In a Truth Social post on Thursday, Trump announced that he was revising a lawsuit against The New York Times to include the organization’s polling research, which currently shows him tanking on everything from the economy and immigration to his handling of the Jeffrey Epstein files.

Jeffrey Epstein (left) and Donald Trump in 1997.
Jeffrey Epstein (left) and Donald Trump in 1997. Davidoff Studios Photography/Getty Images

“The Times Siena Poll, which is always tremendously negative to me, especially just before the Election of 2024, where I won in a Landslide, will be added to my lawsuit against The Failing New York Times,” he wrote.

“Fake Polls on the Economy, on the Border, on just about everything, are ridiculous and dangerous. The REAL Polls have been GREAT, but they refuse to print them,” he added in a subsequent post.

Trump’s announcement comes after he first filed a $15 million lawsuit against the New York Times in September, accusing the news organization of seeking to undermine his election campaign and disparage his reputation as a businessman.
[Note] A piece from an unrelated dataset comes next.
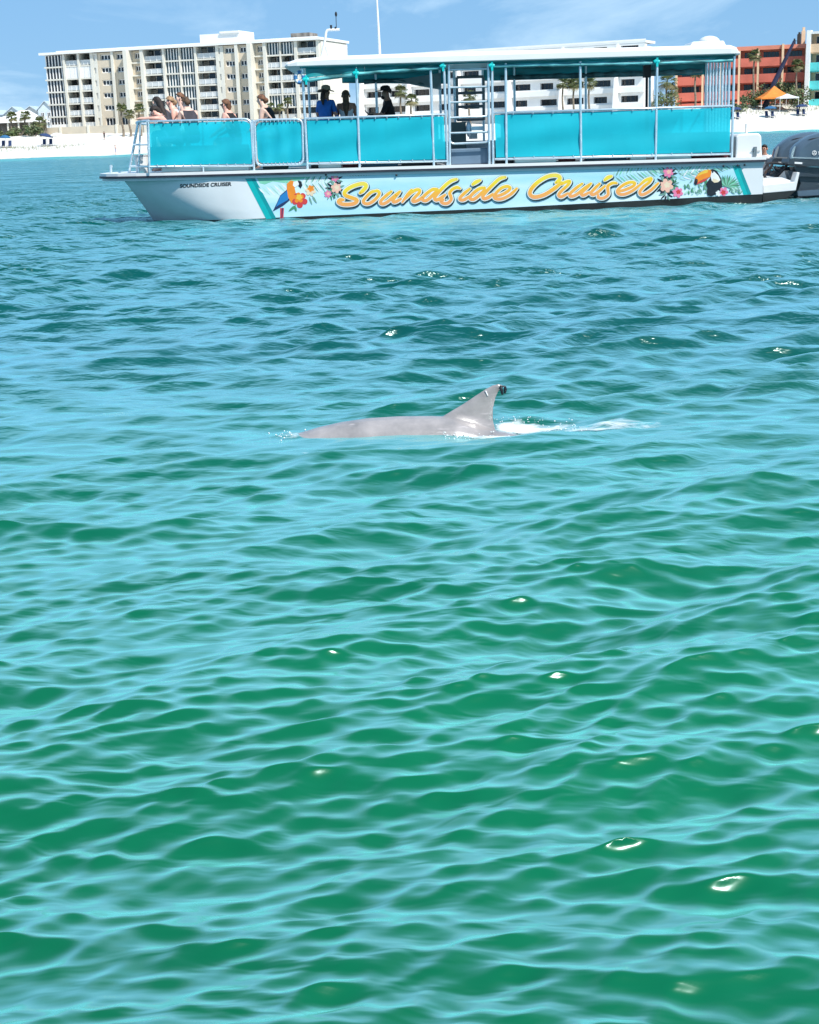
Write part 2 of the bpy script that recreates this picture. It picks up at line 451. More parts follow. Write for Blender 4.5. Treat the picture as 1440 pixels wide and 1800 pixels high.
M_HOUSE = pm('pale_house_paint', (0.50, 0.58, 0.63), 0.8, 0.06, 0.4)
M_HOUSE2 = pm('off_white_house_paint', (0.60, 0.61, 0.60), 0.8, 0.08, 0.4)
M_SEAWALL = pm('seawall_concrete', (0.60, 0.53, 0.42), 0.9, 0.10, 0.3, bump=0.3, bscale=3)
M_DARK = pm('dark_interior', (0.05, 0.045, 0.04), 0.9, 0.3, 0.5)

def equal_height(ua, va, ub, vb, Yb):
    """left and right roof corners of one level roof, the right one at y = Yb"""
    B = P(ub, vb, Yb); a = P(ua, va, Yb)
    Ya = Yb * (B.z - EYE.z) / (a.z - EYE.z)
    return P(ua, va, Ya), B
def open_wall(m, x0, x1, z0, z1, wx0, wx1, wz0, wz1, y0, y1):
    """wall panel with a real opening: four boxes butted together"""
    m.box(x0, wx0, y0, y1, z0, z1); m.box(wx1, x1, y0, y1, z0, z1)
    m.box(wx0, wx1, y0, y1, z0, wz0); m.box(wx0, wx1, y0, y1, wz1, z1)
def window(root, x0, x1, z0, z1, y, n=3, glass=None, frame=None, t=0.12, name='window'):
    g = MB(); g.box(x0, x1, y, y + 0.06, z0, z1); w = g.build(name, glass or M_GLASS, root, local=True)
    f = MB()
    for i in range(n + 1):
        x = x0 + (x1 - x0) * i / n; f.box(x - t / 2, x + t / 2, y - 0.08, y - 0.005, z0, z1)
    f.box(x0, x1, y - 0.07, y - 0.004, z0, z0 + t); f.box(x0, x1, y - 0.07, y - 0.004, z1 - t, z1)
    f.build('window_frame', frame or M_WHITE, w, local=True, kind='stuff')
    return w
def balcony(root, x0, x1, z0, z1, y0, back, screen=False):
    door = MB(); door.box(x0, x1, back, back + 0.1, z0, z1); d = door.build('sliding_door', M_GLASS, root, local=True)
    f = MB(); n = max(2, int((x1 - x0) / 1.5))
    for i in range(n + 1):
        x = x0 + (x1 - x0) * i / n; f.box(x - 0.07, x + 0.07, back - 0.08, back - 0.005, z0, z1)
    f.build('door_frame', M_WHITE, d, local=True, kind='stuff')
    c = MB(); k = random.random()
    c.box(x0 + (x1 - x0) * 0.08 * k, x0 + (x1 - x0) * (0.2 + 0.2 * k), back - 0.15, back - 0.09, z0, z1 - 0.2); c.build('curtain', M_ROOM, d, local=True)
    r = MB(); n = 3
    r.box(x0, x1, y0 + 0.06, y0 + 0.10, z0 + 0.1, z0 + 1.02)
    b = r.build('railing', M_RAIL, root, local=True)
    r = MB(); r.box(x0, x1, y0 + 0.02, y0 + 0.14, z0 + 1.03, z0 + 1.12)
    for i in range(1, n):
        x = x0 + (x1 - x0) * i / n; r.box(x - 0.06, x + 0.06, y0 - 0.02, y0 + 0.055, z0, z0 + 1.02)
    r.build('handrail', M_WHITE, b, local=True, kind='stuff')

def cream_condo():
    A, B = equal_height(76, 93, 561, 65, 322.0)
    H = B.z; rz = math.atan2(B.y - A.y, B.x - A.x)
    X = lambda u, dv=12: plane_hit(u, 93 - 0.0577 * (u - 76) + dv, A, B)[0]
    zb = plane_hit(84, 228, A, B)[1]
    root = empty('condo_building', (A.x, A.y, zb), 'long cream six storey condo block with balconies behind the left beach', 'building', rz=rz)
    h = H - zb - 0.55; fh = h / 6.0; Lx = (B - A).length; D = 17.0
    z = lambda k: (5 - k) * fh                      # floor 0 is the top storey
    # slabs and roof
    m = MB(); m.box(-0.7, Lx + 0.5, -0.9, D + 0.5, h, h + 0.5); m.box(3, Lx - 1, 0.5, D - 1, h + 0.5, h + 0.8)
    rf = m.build('roof', M_WHITE, root, local=True)
    m = MB(); x0, x1 = X(346), X(416); m.box(x0, x1, 2.0, 10, h + 0.5, h + 2.6); m.box(x0 + 5, x1, 1.6, 10, h + 2.6, h + 3.0); m.build('penthouse', M_WHITE, rf, local=True)
    m = MB(); x0, x1 = X(500), X(533); m.box(x0, x1, 4, 9, h + 0.5, h + 1.9); m.build('lift_housing', M_ROOM, rf, local=True)
    m = MB(); m.box(0, Lx, 2.6, D, -3, h); m.build('rear_block', M_CREAM, root, local=True)
    m = MB(); m.box(Lx - 0.4, Lx, 0, 2.6, 0, h); m.box(Lx + 0.002, Lx + 0.3, 0.3, D - 0.2, -3, h - 0.3); m.build('end_wall', M_CREAM, root, local=True)
    for k in range(6):
        m = MB(); m.box(-0.05, Lx - 0.41, -0.12, 2.6, z(k) - 0.16, z(k) + 0.16); m.build('floor_slab', M_CREAM, root, local=True)
    def pier(u, w=0.55, front=-0.35, mt=M_CREAM, top=0.0):
        x = X(u); m = MB(); m.box(x - w / 2, x + w / 2, front, 2.6, 0, h - 0.05 + top); m.build('pier', mt, root, local=True)
    def louvres(u0, u1, n, floors=range(6)):
        x0, x1 = X(u0), X(u1)
        for k in floors:
            a, b = z(k) + 0.16, z(k) + fh - 0.16
            g = MB(); g.box(x0, x1, 0.45, 0.55, a, b); w = g.build('window', M_TGLASS if u0 > 280 else M_GLASS, root, local=True)
            f = MB(); p = (x1 - x0) / n
            for i in range(n + 1):
                f.box(x0 + i * p - 0.11, x0 + i * p + 0.11, 0.28, 0.44, a, b)
            if k == 5: f.box(x0, x1, 0.1, 0.2, a, a + 0.9)
            f.build('louvre_fins', M_WHITE, w, local=True, kind='stuff')
    def balconies(u0, u1, floors=range(6)):
        x0, x1 = X(u0), X(u1)
        for k in floors: balcony(root, x0, x1, z(k) + 0.16, z(k) + fh - 0.16, 0.0, 2.3)
    def wall_win(u0, u1, w0, w1, y0=0.35, mt=M_BEIGE, floors=range(6)):
        x0, x1, a, b = X(u0), X(u1), X(w0), X(w1)
        for k in floors:
            lo, hi = z(k) + 0.16, z(k) + fh - 0.16
            wz0, wz1 = lo + 0.75, hi - 0.42
            if k == 5: wz0 = lo + 0.1
            m = MB(); open_wall(m, x0, x1, lo - 0.319 if k < 5 else lo, hi, a, b, wz0, wz1, y0 - 0.5, y0 + 0.3)
            m.build('wall_panel', mt, root, local=True)
            window(root, a, b, wz0, wz1, y0 - 0.1, 3, t=0.2)
    louvres(79, 111.5, 6); pier(112.5)
    for (u0, u1) in ((113.5, 137), (139.5, 160)):
        balconies(u0, u1, (0, 2, 3, 4, 5))
        x0, x1 = X(u0), X(u1); m = MB()                # storm shutters closed on the fifth floor
        for i in range(3): m.box(x0 + (x1 - x0) * i / 3 + 0.03, x0 + (x1 - x0) * (i + 1) / 3 - 0.03, -0.05, 0.05, z(1) + 0.17, z(1) + fh - 0.17)
        m.build('storm_shutter', M_WHITE, root, local=True)
    pier(138.2, 0.5); pier(161.5, 0.7)
    wall_win(162.5, 171.5, 165, 168.5, 0.2, M_CREAM); wall_win(172, 197.5, 177, 194)
    pier(198.5, 0.6, -0.6, M_CREAM); wall_win(199.5, 225, 205, 221); pier(227, 0.9, -2.2, M_CREAM, 0.0)
    wall_win(228.5, 249, 235, 247, 0.9); pier(250.5, 0.8, -0.7)
    balconies(252, 286); pier(287.5); louvres(289, 314, 5); louvres(316, 341, 5); pier(315, 0.3, -0.2); pier(343.5)
    balconies(346, 380); pier(382, 0.7); wall_win(383, 393, 384.5, 387.5, 0.2, M_CREAM); wall_win(393.5, 415, 396, 411.5)
    pier(417, 0.7, -0.8); wall_win(418.5, 441, 422, 437.5); pier(443, 0.9, -2.0); wall_win(445, 464.5, 451, 462.5, 0.9)
    pier(466, 0.7, -0.6); louvres(467, 518, 10, (0, 4)); balconies(467, 491, (1, 2, 3)); balconies(493, 518, (1, 2, 3)); balconies(467, 518, (5,))
    pier(492, 0.3, -0.15, M_CREAM); pier(520, 0.7); balconies(522, 557); pier(558.5, 0.6)
    for k in (1, 3):                                     # nothing on the end wall but two shallow string courses
        m = MB(); m.box(Lx + 0.301, Lx + 0.36, 0.4, D - 0.4, z(k) - 0.08, z(k) + 0.08); m.build('string_course', M_CREAM, root, local=True)
    # low sea wall in front, in separate panels
    sw = empty('sea_wall', (A.x, A.y, zb), 'low tan sea wall panels in front of the cream condo', 'wall', rz=rz)
    xx = -1.0
    while xx < Lx:
        m = MB(); m.box(xx, xx + 6.6, -5.4, -5.0, -2.2, 0.35); m.build('wall_panel', M_SEAWALL, sw, local=True)
        m = MB(); m.box(xx + 6.6, xx + 7.1, -5.6, -4.9, -2.2, 0.55); m.build('pier', M_CREAM, sw, local=True)
        xx += 7.1
    m = MB(); m.box(-1, Lx, -4.98, 0.0, -2.0, -0.02); m.build('terrace', M_SEAWALL, sw, local=True)
cream_condo()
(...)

But the president was dealt a blow four days after filing the suit when a federal judge in Florida threw it out, calling it “improper and impermissible” in its present form.

The president’s legal team refiled a shorter revised version a month later, with many of the original lengthy tributes to Trump—such as a sentence describing his 2024 victory as “the greatest personal and political achievement in American history”—no longer included.
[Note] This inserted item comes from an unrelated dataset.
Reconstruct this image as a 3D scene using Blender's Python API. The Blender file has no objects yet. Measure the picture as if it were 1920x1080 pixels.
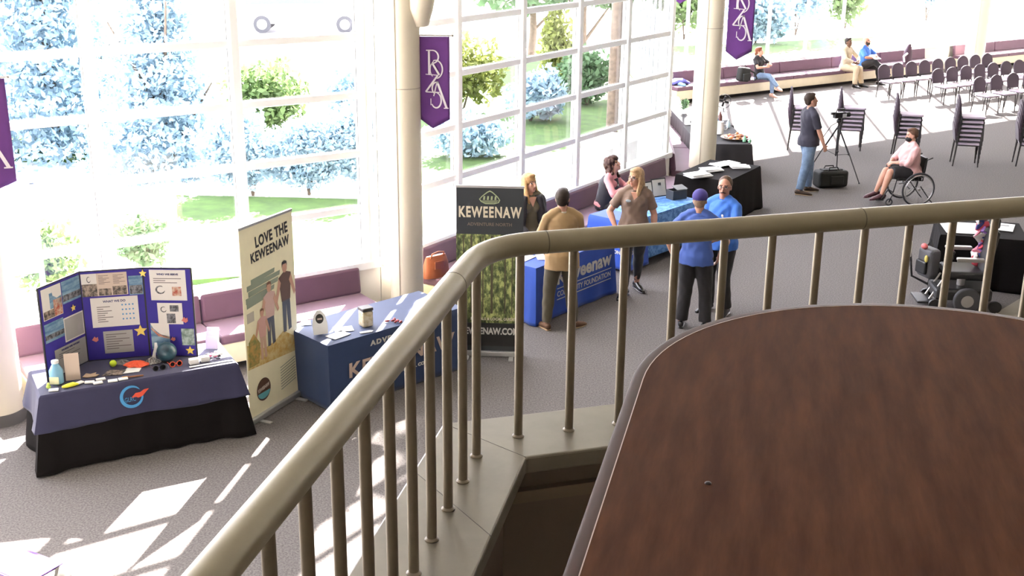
import bpy, math, random
from math import sin, cos, pi, radians as R, atan2, sqrt
from mathutils import Vector, Matrix, noise
import numpy as np
S = bpy.context.scene
COL = S.collection
random.seed(4)
# ---------------------------------------------------------------- camera
PITCH, ROLL, EYE = .3152, .00998, 5.0
cd = bpy.data.cameras.new('camera'); cam = bpy.data.objects.new('camera', cd); COL.objects.link(cam)
cd.sensor_width = 36; cd.lens = 2224/1920*36; cd.clip_start = .05; cd.clip_end = 400
fw = Vector((0, cos(PITCH), -sin(PITCH))); up0 = Vector((0, sin(PITCH), cos(PITCH))); rt0 = Vector((1, 0, 0))
rt = rt0*cos(ROLL)+up0*sin(ROLL); up = up0*cos(ROLL)-rt0*sin(ROLL)
cam.matrix_world = Matrix(((rt.x, up.x, -fw.x, 0), (rt.y, up.y, -fw.y, 0), (rt.z, up.z, -fw.z, EYE), (0, 0, 0, 1)))
S.camera = cam
# ---------------------------------------------------------------- light
SUN_EL, SUN_AZ = 36.6, 98            # sun stands beyond the windows
w = bpy.data.worlds.new('sky'); S.world = w; w.use_nodes = True
bg = w.node_tree.nodes['Background']; bg.inputs[0].default_value = (.90, .915, 1, 1); bg.inputs[1].default_value = 2.1
sl = bpy.data.lights.new('sun', 'SUN'); sl.energy = 13; sl.angle = R(.5); sl.color = (1, .95, .87)
so = bpy.data.objects.new('sun', sl); COL.objects.link(so)
# light travels towards -y (into the hall)
d = Vector((-cos(R(82)), -sin(R(82)), -math.tan(R(SUN_EL)))).normalized()
so.rotation_euler = d.to_track_quat('-Z', 'Y').to_euler(); so.location = (0, 30, 25)
S.view_settings.view_transform = 'Standard'; S.view_settings.look = 'None'
S.view_settings.exposure = 2.95; S.view_settings.gamma = 1; S.view_settings.use_curve_mapping = False
# ---------------------------------------------------------------- materials
MATS = {}
def mat(name, col, rough=.6, metal=0, var=0, vs=8, spec=.5, trans=0, emit=None, sheen=0, coat=0, bump=0, bs=200, alpha=1):
    if name in MATS: return MATS[name]
    m = bpy.data.materials.new(name); m.use_nodes = True; nt = m.node_tree; b = nt.nodes['Principled BSDF']
    b.inputs['Base Color'].default_value = (*col, 1); b.inputs['Roughness'].default_value = rough
    b.inputs['Metallic'].default_value = metal; b.inputs['Specular IOR Level'].default_value = spec
    b.inputs['Transmission Weight'].default_value = trans; b.inputs['Coat Weight'].default_value = coat
    b.inputs['Sheen Weight'].default_value = sheen; b.inputs['Alpha'].default_value = alpha
    if emit: b.inputs['Emission Color'].default_value = (*emit, 1); b.inputs['Emission Strength'].default_value = 1
    tc = nt.nodes.new('ShaderNodeTexCoord')
    if var:
        n = nt.nodes.new('ShaderNodeTexNoise'); n.inputs['Scale'].default_value = vs; n.inputs['Detail'].default_value = 5
        nt.links.new(tc.outputs['Object'], n.inputs['Vector'])
        r = nt.nodes.new('ShaderNodeMapRange'); r.inputs[1].default_value = .3; r.inputs[2].default_value = .7
        r.inputs[3].default_value = 1-var; r.inputs[4].default_value = 1+var
        nt.links.new(n.outputs[0], r.inputs[0])
        x = nt.nodes.new('ShaderNodeVectorMath'); x.operation = 'SCALE'; x.inputs[0].default_value = col
        nt.links.new(r.outputs[0], x.inputs['Scale']); nt.links.new(x.outputs[0], b.inputs['Base Color'])
    if bump:
        n = nt.nodes.new('ShaderNodeTexNoise'); n.inputs['Scale'].default_value = bs; n.inputs['Detail'].default_value = 3
        nt.links.new(tc.outputs['Object'], n.inputs['Vector'])
        bp = nt.nodes.new('ShaderNodeBump'); bp.inputs['Strength'].default_value = bump; bp.inputs['Distance'].default_value = .01
        nt.links.new(n.outputs[0], bp.inputs['Height']); nt.links.new(bp.outputs[0], b.inputs['Normal'])
    MATS[name] = m; return m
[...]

The opinion poll Trump has since added to his battle against the Times was conducted in conjunction with Siena University.

In the final stretch of the 2024 election, it showed the then Republican candidate and Harris locked in a neck-and-neck battle for the popular vote, 48 percent to 48 percent.

The pair had remained effectively tied for months, with Joe Biden’s debate implosion, two attempts on Mr. Trump’s life, and hundreds of millions spent on advertisements seemingly doing little to change the trajectory of the race.

In the end, however, Trump ended up winning all seven battleground states and the popular vote, thanks in large part to working class voters being lured by his promises to bring down cost of living pressures and deal with America’s immigration crisis.

Kamala Harris (R) shakes hands with Donald Trump during a presidential debate at the National Constitution Center in Philadelphia, Pennsylvania, on September 10, 2024.
Kamala Harris and Donald Trump’s in the 2024 presidential debate. Saul Loeb/AFP via Getty Images

The latest survey released today now shows that a significant majority (56 percent) of voters disapprove of the president’s performance, and most say he is focused on the wrong issues. But Trump refuses to believe the numbers.

“Something has to be done about Fake Polls! They are truly OUT OF CONTROL,” he wrote on Thursday.

“We have the Greatest Economy in the History of our Country, we have the Strongest Border in History, nobody has ever done a job like I have done, and they have me in the low 40s. The Democrats destroyed Healthcare, I’m trying to fix it, and they give me FAKE low numbers.”

While Trump is not a fan of unflattering polls, he clearly likes others.

Speaking at the World Economic Forum on Wednesday, the president talked about once being so high in the polls that two of his favorite pollsters, John McLaughlin and Tony Fabrizio, had told him, “Sir, George Washington & Abraham Lincoln, if they came back and ran as president and Vice President, they couldn’t beat you.”

Trump’s lawsuit against the Times is not the only time he has sued the media.

He has also filed a $10 billion suit against The Wall Street Journal over a story about a birthday letter to Epstein; settled a $16 million defamation suit with Paramount/CBS for coverage of Kamala Harris; and sued The Des Moines Register and pollster Ann Selzer over a poll predicting a loss in Iowa last year.